Dal 2002 conduce Serradenari, dedicandosi come imprenditore alla produzione dei vini.
Con Roberto Cipresso e Stefano Milioni ha pubblicato nel settembre di quest'anno Il Romanzo del Vino, edito da Piemme, con la prefazione di Robert Parker: “Vino e storia, vino ed eros, vino e religione, vino e musica… Il vino è un archetipo della nostra civiltà, romanzarlo è un affresco originale sull’umanità”.
Oggi Giovanni Negri vive fra Roma e le Langhe. Il suo sogno: “un’Italia che entri nell’era moderna, come merita il paese più bello del mondo”.



Da quanto tempo si occupa di agricoltura e con quali risultati?
Da sei anni, per ragioni di famiglia. Mancato mio padre, o vendevo una proprietà nelle Langhe piemontesi o decidevo di rilanciarla.
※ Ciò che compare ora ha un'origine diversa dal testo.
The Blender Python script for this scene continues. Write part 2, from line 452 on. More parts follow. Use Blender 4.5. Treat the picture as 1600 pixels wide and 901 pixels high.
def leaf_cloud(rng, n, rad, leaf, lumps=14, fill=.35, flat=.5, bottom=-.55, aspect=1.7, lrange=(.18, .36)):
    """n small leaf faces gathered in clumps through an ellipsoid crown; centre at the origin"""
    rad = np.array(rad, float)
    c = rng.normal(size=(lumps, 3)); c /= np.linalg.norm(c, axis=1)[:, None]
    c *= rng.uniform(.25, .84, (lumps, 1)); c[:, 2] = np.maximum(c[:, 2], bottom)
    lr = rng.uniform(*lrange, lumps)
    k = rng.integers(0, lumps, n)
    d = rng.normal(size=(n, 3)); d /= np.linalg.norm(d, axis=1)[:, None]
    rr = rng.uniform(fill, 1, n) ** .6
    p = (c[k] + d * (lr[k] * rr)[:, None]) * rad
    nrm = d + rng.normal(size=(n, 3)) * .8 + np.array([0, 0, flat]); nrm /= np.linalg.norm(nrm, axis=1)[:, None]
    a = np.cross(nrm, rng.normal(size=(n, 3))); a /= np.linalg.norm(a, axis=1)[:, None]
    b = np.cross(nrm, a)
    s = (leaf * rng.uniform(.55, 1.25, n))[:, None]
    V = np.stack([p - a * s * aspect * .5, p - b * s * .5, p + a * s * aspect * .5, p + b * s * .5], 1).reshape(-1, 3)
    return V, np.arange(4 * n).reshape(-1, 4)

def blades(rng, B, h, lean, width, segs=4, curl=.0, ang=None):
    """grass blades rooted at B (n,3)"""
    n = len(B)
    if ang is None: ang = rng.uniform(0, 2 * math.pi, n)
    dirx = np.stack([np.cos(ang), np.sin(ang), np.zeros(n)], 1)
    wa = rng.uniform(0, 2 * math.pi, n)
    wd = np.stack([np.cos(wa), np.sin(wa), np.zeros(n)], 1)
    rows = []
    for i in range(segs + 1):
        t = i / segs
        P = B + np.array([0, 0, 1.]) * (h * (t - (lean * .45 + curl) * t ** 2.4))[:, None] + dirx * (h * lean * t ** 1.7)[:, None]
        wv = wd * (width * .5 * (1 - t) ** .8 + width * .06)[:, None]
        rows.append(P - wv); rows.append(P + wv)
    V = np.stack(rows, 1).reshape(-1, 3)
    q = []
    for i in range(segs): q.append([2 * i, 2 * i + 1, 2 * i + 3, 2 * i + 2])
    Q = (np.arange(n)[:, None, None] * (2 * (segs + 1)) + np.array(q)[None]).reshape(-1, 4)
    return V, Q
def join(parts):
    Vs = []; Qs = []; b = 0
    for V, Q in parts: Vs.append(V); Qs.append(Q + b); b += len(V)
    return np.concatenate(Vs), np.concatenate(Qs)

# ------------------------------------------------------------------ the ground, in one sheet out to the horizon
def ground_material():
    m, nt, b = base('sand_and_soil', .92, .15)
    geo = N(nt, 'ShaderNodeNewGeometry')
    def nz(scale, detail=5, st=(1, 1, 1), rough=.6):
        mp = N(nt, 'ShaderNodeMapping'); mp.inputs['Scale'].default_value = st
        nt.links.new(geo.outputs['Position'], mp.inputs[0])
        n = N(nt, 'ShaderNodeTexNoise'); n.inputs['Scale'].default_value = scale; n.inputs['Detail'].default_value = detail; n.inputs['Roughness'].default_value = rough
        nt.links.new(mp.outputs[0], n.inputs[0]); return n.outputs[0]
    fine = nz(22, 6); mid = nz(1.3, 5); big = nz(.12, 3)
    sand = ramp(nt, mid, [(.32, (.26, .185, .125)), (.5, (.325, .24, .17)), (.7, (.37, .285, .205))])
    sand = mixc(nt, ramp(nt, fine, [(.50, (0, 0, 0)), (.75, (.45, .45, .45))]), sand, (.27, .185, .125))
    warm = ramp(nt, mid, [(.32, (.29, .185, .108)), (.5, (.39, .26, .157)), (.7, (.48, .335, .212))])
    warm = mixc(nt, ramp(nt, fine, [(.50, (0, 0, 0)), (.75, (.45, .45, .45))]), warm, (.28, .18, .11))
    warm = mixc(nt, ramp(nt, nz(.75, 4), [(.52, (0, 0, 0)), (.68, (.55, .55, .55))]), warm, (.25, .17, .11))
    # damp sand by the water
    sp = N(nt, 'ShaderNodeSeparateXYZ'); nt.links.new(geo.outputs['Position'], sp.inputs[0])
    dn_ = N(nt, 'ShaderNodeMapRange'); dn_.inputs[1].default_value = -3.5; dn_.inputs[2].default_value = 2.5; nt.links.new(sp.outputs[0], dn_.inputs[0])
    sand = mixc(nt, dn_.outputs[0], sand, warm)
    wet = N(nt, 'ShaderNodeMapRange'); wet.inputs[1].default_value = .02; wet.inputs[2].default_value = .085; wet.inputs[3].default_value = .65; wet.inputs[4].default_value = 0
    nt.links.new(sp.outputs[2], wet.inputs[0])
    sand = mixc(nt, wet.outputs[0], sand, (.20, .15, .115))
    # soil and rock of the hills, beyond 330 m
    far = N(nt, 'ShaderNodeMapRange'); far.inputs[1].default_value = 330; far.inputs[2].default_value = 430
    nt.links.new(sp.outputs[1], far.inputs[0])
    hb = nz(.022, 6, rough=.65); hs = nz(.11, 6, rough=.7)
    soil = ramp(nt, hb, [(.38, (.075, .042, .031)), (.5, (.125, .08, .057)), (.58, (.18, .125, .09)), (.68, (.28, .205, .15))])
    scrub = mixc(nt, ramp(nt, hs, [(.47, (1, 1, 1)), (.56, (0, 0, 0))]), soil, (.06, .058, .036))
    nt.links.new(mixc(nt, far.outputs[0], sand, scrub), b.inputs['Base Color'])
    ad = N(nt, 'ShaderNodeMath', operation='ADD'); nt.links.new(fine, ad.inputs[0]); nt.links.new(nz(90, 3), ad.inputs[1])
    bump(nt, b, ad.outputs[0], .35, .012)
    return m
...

Ho accettato la sfida.

E’ soddisfatto, perplesso o preoccupato?
Il mondo del vino è affascinante, ma molto spesso per ragioni assai lontane a quelle che lo fanno (apparentemente) brillare. Più che preoccupato, dunque, sono occupato.

Perché il mondo rurale ha perso in centralità e importanza negli ultimi decenni?
Modello di sviluppo industriale. Poca voglia di accettare le sfide di impresa. Cattiva, anzi pessima politica.

Crede che il comparto agricolo possa restare ancora un settore primario in Italia?
Credo che tornerà ad esserlo. Un po’ per merito proprio (il cammino verso la qualità è stato lento ma solido), un po’ perché il Paese…è alla frutta.

E lei perché ha scelto di operare in agricoltura?
Prima perché ho dovuto, come già detto. Poi perché ho voluto. Il vino di eccellenza, peraltro, è un settore agricolo con le sue peculiarità.

Un aggettivo per definire il mondo agricolo?
Paziente.

Un aggettivo per definire invece le associazioni di categoria?
Utili. Anche se non sempre e in ogni caso.

Una parola d’ordine per l’agricoltura di domani?
Innovazione. Coraggio. Qualità. Capacità di raccontare meglio le Mille Italie.

Se dovesse consigliare a un amico di investire in agricoltura, quale comparto produttivo suggerirebbe?
Non credo esista un comparto unico. Investire in agricoltura può essere un successo o un folle rischio. Dipende dal contesto, dalla passione, dalla determinazione.

Un imprenditore agricolo che ritiene possa essere un modello a cui ispirarsi?
Per noi piemontesi, e non solo, Angelo Gaja rappresenta un buon modello. Perché ha saputo conservare e innovare, calibrare le proprie mosse, aprirsi al nuovo e al mondo, senza paura di rompere vecchi tabù. Non è poco. Anche se dalla sua aveva già alle spalle una grande tradizione.

Un ministro agricolo al quale sente di esprimere pieno apprezzamento?
Credo che Giovanni Marcora resti un memorabile politico dell’agricoltura. Attento, colto, pragmatico. L’unico davvero stimato in Europa, e lo dice chi non è e non è mai stato democristiano.

Le certificazioni di prodotto sono davvero utili al consumatore o lo confondono?
Utili, quando non diventano puro status symbol. O spot pubblicitario.

Un libro relativo al mondo rurale che consiglierebbe di leggere?
Il Romanzo del Vino (edizioni Piemme, ndr). E lo dico anche se ho contribuito a scriverlo. Credo davvero sia bello.

Un libro di narrativa, poesia o saggio che non si può non aver letto?
Il Piccolo Principe. I ragazzi della via Paal. Disraeli di Mauriac.

Il libro che in questo momento sta invece leggendo?
Un vecchio giallo, Maigret, del vecchio Simenon. E un libro su Hugo Pratt e il suo Corto Maltese, con molte immagini meravigliose.

Perché gli italiani, e gli agricoltori in particolare, non leggono?
Perché non sono consapevoli di sé, di loro stessi, della loro storia, del patrimonio enorme che rappresenta. E’ la stessa ragione per la quale sanno “vendere” assai male il loro territorio.